TASK GOAL
Transcribe the listing word for word.

DATA LINES
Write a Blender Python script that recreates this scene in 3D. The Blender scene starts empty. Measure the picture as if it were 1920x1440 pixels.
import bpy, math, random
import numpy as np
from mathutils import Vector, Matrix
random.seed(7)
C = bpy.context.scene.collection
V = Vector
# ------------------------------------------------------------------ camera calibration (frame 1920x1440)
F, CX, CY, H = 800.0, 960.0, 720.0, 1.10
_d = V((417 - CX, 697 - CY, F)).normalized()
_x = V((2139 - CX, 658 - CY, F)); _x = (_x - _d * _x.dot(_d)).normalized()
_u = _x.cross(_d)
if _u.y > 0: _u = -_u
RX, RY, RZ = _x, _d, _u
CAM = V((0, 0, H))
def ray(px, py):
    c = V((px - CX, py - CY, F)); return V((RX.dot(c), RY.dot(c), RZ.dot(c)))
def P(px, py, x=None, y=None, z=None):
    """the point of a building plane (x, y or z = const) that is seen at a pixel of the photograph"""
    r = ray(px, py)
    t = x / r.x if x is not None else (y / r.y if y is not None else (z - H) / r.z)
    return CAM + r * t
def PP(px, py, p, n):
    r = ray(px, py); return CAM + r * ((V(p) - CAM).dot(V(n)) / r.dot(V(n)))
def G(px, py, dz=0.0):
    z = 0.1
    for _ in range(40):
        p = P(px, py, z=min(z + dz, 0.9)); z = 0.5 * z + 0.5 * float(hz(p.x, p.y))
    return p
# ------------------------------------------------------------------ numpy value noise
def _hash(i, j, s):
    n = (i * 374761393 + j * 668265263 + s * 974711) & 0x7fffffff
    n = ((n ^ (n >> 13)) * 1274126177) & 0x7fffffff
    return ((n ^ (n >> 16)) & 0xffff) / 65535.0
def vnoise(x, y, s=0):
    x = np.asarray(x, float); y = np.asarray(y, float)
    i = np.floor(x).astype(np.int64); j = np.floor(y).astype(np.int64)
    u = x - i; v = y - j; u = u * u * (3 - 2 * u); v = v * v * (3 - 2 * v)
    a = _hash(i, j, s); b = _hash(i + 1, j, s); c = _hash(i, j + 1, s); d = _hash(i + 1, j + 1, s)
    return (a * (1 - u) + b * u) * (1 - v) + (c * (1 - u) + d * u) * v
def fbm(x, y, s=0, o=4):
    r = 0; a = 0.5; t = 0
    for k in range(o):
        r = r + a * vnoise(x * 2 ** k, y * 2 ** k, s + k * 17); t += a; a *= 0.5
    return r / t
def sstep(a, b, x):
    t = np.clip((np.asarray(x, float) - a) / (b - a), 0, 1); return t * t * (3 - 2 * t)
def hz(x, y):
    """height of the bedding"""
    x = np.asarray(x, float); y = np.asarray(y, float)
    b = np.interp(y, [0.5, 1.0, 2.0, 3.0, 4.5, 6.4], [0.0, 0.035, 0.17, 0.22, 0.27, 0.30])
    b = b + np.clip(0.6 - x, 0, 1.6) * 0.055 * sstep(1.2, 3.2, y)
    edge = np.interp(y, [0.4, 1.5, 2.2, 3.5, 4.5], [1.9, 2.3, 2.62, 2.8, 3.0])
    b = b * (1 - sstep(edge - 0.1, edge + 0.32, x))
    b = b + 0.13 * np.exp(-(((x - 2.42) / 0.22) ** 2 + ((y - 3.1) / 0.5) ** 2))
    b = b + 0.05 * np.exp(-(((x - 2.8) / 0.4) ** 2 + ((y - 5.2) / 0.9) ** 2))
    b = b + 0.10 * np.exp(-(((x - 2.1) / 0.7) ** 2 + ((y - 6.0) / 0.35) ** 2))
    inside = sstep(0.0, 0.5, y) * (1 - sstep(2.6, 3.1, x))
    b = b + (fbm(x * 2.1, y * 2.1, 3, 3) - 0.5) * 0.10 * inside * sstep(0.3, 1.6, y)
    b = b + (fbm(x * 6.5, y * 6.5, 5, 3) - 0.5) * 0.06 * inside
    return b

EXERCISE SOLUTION
Write a Blender Python script that recreates this scene in 3D. The Blender scene starts empty. Measure the picture as if it were 1920x1440 pixels.
import bpy, math, random
import numpy as np
from mathutils import Vector, Matrix
random.seed(7)
C = bpy.context.scene.collection
V = Vector
# ------------------------------------------------------------------ camera calibration (frame 1920x1440)
F, CX, CY, H = 800.0, 960.0, 720.0, 1.10
_d = V((417 - CX, 697 - CY, F)).normalized()
_x = V((2139 - CX, 658 - CY, F)); _x = (_x - _d * _x.dot(_d)).normalized()
_u = _x.cross(_d)
if _u.y > 0: _u = -_u
RX, RY, RZ = _x, _d, _u
CAM = V((0, 0, H))
def ray(px, py):
    c = V((px - CX, py - CY, F)); return V((RX.dot(c), RY.dot(c), RZ.dot(c)))
def P(px, py, x=None, y=None, z=None):
    """the point of a building plane (x, y or z = const) that is seen at a pixel of the photograph"""
    r = ray(px, py)
    t = x / r.x if x is not None else (y / r.y if y is not None else (z - H) / r.z)
    return CAM + r * t
def PP(px, py, p, n):
    r = ray(px, py); return CAM + r * ((V(p) - CAM).dot(V(n)) / r.dot(V(n)))
def G(px, py, dz=0.0):
    z = 0.1
    for _ in range(40):
        p = P(px, py, z=min(z + dz, 0.9)); z = 0.5 * z + 0.5 * float(hz(p.x, p.y))
    return p
# ------------------------------------------------------------------ numpy value noise
def _hash(i, j, s):
    n = (i * 374761393 + j * 668265263 + s * 974711) & 0x7fffffff
    n = ((n ^ (n >> 13)) * 1274126177) & 0x7fffffff
    return ((n ^ (n >> 16)) & 0xffff) / 65535.0
def vnoise(x, y, s=0):
    x = np.asarray(x, float); y = np.asarray(y, float)
    i = np.floor(x).astype(np.int64); j = np.floor(y).astype(np.int64)
    u = x - i; v = y - j; u = u * u * (3 - 2 * u); v = v * v * (3 - 2 * v)
    a = _hash(i, j, s); b = _hash(i + 1, j, s); c = _hash(i, j + 1, s); d = _hash(i + 1, j + 1, s)
    return (a * (1 - u) + b * u) * (1 - v) + (c * (1 - u) + d * u) * v
def fbm(x, y, s=0, o=4):
    r = 0; a = 0.5; t = 0
    for k in range(o):
        r = r + a * vnoise(x * 2 ** k, y * 2 ** k, s + k * 17); t += a; a *= 0.5
    return r / t
def sstep(a, b, x):
    t = np.clip((np.asarray(x, float) - a) / (b - a), 0, 1); return t * t * (3 - 2 * t)
def hz(x, y):
    """height of the bedding"""
    x = np.asarray(x, float); y = np.asarray(y, float)
    b = np.interp(y, [0.5, 1.0, 2.0, 3.0, 4.5, 6.4], [0.0, 0.035, 0.17, 0.22, 0.27, 0.30])
    b = b + np.clip(0.6 - x, 0, 1.6) * 0.055 * sstep(1.2, 3.2, y)
    edge = np.interp(y, [0.4, 1.5, 2.2, 3.5, 4.5], [1.9, 2.3, 2.62, 2.8, 3.0])
    b = b * (1 - sstep(edge - 0.1, edge + 0.32, x))
    b = b + 0.13 * np.exp(-(((x - 2.42) / 0.22) ** 2 + ((y - 3.1) / 0.5) ** 2))
    b = b + 0.05 * np.exp(-(((x - 2.8) / 0.4) ** 2 + ((y - 5.2) / 0.9) ** 2))
    b = b + 0.10 * np.exp(-(((x - 2.1) / 0.7) ** 2 + ((y - 6.0) / 0.35) ** 2))
    inside = sstep(0.0, 0.5, y) * (1 - sstep(2.6, 3.1, x))
    b = b + (fbm(x * 2.1, y * 2.1, 3, 3) - 0.5) * 0.10 * inside * sstep(0.3, 1.6, y)
    b = b + (fbm(x * 6.5, y * 6.5, 5, 3) - 0.5) * 0.06 * inside
    return b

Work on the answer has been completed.